Scientific computing using D

jmh530 john.michael.hall at gmail.com
Tue Mar 17 10:28:00 UTC 2020


On Tuesday, 17 March 2020 at 06:02:25 UTC, 9il wrote:
> [snip]
>
> Mir is not the libraries for scientific research on a PC as 
> well as the whole D isn't the best choice for that. Python is 
> better for this kind of stuff. If you just like D, it isn't a 
> good reason to use it. Use D if you don't have other choices 
> because of technical reasons. D offers what other languages 
> can't and sometimes it is the only good choice an engineer has.
>
> Ilya

I think it is useful for anyone to think about their use case and 
whether the programming language is the best tool to use.

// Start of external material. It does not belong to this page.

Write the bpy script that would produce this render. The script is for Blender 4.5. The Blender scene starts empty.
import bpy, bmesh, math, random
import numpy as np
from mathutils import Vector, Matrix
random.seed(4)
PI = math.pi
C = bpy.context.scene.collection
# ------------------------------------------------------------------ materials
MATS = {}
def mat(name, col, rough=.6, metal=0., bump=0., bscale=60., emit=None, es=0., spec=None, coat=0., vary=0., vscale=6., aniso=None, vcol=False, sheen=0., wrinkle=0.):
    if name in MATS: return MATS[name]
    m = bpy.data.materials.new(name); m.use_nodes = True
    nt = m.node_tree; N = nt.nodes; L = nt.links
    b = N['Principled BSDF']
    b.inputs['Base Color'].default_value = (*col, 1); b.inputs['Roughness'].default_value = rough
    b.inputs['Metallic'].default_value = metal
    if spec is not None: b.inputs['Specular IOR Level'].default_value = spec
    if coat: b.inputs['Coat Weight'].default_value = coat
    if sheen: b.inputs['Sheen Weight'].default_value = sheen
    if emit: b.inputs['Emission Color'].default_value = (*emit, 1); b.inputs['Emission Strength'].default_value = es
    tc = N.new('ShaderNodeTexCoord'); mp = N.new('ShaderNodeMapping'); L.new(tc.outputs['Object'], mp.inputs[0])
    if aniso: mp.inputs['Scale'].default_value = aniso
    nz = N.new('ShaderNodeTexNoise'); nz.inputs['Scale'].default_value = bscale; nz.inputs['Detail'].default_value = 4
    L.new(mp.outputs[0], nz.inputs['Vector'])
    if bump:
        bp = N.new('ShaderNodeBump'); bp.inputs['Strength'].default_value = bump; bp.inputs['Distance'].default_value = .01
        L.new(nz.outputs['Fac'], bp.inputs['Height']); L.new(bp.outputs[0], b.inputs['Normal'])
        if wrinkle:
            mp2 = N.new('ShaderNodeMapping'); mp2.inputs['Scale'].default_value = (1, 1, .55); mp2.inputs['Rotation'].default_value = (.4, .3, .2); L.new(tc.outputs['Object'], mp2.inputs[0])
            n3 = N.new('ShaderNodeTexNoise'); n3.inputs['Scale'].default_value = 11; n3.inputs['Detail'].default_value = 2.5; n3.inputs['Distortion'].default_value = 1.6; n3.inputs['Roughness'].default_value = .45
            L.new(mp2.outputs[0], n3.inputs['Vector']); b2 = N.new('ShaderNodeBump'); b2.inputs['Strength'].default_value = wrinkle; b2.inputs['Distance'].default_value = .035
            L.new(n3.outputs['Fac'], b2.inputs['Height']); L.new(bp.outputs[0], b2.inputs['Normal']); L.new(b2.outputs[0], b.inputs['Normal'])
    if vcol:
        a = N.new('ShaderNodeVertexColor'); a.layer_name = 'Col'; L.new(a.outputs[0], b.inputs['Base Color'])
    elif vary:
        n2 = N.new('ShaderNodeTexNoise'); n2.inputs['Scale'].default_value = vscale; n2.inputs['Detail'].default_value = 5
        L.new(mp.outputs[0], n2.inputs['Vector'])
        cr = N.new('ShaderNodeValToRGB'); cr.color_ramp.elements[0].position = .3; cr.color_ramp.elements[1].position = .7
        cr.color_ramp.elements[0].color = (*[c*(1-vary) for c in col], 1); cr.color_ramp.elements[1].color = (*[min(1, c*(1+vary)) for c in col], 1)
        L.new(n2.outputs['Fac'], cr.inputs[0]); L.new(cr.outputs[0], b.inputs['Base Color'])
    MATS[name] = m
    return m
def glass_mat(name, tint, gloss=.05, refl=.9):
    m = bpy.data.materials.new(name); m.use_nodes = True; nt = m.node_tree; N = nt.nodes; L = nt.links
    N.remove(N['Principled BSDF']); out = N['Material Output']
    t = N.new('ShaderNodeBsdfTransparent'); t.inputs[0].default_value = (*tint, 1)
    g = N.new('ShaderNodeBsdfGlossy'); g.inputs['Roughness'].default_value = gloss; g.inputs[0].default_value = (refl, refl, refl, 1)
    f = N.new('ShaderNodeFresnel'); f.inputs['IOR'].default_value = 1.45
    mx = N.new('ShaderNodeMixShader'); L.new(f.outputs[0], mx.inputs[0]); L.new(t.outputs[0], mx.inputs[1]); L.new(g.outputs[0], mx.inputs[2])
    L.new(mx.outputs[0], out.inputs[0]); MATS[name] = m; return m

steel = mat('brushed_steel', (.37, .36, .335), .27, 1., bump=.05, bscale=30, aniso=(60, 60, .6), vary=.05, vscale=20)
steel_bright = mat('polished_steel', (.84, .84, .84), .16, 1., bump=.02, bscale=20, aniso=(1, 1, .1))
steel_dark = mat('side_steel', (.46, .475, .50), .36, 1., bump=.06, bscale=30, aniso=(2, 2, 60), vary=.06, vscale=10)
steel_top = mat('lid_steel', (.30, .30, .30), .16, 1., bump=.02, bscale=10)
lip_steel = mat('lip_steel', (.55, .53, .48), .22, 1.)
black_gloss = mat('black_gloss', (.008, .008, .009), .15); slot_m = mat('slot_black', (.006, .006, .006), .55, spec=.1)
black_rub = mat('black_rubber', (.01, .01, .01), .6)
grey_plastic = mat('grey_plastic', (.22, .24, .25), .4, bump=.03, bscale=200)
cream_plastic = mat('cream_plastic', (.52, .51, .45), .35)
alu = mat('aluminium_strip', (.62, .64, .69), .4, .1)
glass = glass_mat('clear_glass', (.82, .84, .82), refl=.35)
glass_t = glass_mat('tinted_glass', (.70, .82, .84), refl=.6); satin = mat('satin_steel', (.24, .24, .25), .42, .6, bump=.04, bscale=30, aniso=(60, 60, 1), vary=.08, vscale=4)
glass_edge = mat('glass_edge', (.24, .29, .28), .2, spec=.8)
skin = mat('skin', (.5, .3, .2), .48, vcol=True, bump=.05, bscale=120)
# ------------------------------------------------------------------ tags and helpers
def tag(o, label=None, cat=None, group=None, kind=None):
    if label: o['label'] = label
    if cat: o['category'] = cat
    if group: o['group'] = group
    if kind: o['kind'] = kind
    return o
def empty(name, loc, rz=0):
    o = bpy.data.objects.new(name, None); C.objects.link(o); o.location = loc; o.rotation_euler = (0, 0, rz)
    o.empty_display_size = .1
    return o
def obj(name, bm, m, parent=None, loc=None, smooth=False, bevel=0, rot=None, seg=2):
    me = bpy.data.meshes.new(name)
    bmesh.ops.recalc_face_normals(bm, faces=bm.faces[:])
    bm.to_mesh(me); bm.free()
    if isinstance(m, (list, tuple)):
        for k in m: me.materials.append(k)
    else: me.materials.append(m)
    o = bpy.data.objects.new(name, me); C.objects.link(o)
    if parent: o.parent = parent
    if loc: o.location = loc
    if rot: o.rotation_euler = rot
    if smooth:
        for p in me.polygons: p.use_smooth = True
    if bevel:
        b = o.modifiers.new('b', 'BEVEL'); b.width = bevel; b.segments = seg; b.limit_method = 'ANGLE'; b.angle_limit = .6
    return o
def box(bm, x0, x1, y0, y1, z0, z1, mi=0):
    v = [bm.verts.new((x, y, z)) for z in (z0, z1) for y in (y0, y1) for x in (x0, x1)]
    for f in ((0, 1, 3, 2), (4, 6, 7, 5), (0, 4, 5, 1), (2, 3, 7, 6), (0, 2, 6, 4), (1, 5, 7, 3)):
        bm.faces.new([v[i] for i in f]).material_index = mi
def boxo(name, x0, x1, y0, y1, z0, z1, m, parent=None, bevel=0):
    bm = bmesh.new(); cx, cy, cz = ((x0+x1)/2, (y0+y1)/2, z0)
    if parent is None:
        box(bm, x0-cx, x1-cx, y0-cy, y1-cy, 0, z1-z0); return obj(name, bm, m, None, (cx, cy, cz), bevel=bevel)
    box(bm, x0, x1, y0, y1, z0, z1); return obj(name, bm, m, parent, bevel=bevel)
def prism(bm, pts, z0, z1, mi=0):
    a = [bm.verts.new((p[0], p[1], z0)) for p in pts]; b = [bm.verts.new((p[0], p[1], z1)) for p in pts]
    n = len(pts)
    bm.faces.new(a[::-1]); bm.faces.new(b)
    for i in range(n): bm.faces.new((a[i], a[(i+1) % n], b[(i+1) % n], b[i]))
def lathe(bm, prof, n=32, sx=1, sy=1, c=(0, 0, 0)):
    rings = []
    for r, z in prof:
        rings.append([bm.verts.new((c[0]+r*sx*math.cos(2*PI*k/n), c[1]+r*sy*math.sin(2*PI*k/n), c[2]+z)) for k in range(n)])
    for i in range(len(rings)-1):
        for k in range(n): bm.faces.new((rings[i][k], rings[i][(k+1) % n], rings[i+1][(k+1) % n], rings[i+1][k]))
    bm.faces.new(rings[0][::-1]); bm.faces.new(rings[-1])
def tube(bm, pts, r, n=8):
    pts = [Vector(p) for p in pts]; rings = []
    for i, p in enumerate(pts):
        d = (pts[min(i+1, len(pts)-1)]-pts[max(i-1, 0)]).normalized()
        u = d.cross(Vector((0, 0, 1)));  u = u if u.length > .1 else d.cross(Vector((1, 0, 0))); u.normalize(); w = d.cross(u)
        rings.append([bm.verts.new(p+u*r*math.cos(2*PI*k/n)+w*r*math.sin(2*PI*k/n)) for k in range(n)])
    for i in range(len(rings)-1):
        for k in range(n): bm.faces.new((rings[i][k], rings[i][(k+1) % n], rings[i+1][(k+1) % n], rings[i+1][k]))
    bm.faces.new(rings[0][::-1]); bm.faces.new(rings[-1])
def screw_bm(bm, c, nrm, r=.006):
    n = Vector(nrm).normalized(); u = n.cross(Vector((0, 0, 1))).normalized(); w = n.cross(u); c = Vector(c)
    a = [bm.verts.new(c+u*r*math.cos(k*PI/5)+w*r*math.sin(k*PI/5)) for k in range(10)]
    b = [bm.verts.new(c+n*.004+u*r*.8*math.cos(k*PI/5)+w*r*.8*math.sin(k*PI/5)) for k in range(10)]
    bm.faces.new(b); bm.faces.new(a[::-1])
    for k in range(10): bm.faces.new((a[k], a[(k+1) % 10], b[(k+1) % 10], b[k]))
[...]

I am often more productive in Python/Matlab/R for small projects 
that do not take long to write and where the code does not need 
to run for a long time. Knowing nothing about what the OP is 
doing, I would say start there.

However, if they are doing something that starts to run into the 
limitations of those languages, maybe they are doing something 
that uses a lot of memory or the code takes a long time to run, 
then they should start thinking about what the bottlenecks are. 
Sometimes with python, you might find the the bottleneck is 
actually some C code that numpy is calling. In which case, the 
improvement in performance may not be so large by using D 
instead. Other times, you can use something like cython to 
improve performance. However, then you start mixing C and Python 
in your code and then you might wonder why not do it in C first?

I considered using D because I was writing code that took several 
hours to run and sometimes ran into memory problems. I also 
didn't want to use C, and I couldn't stand the template system in 
C++. It has been good to learn D. I think I've gotten a better 
handle on many other programming languages because of it. 
However, I'm not sure I've saved as much time as I expected.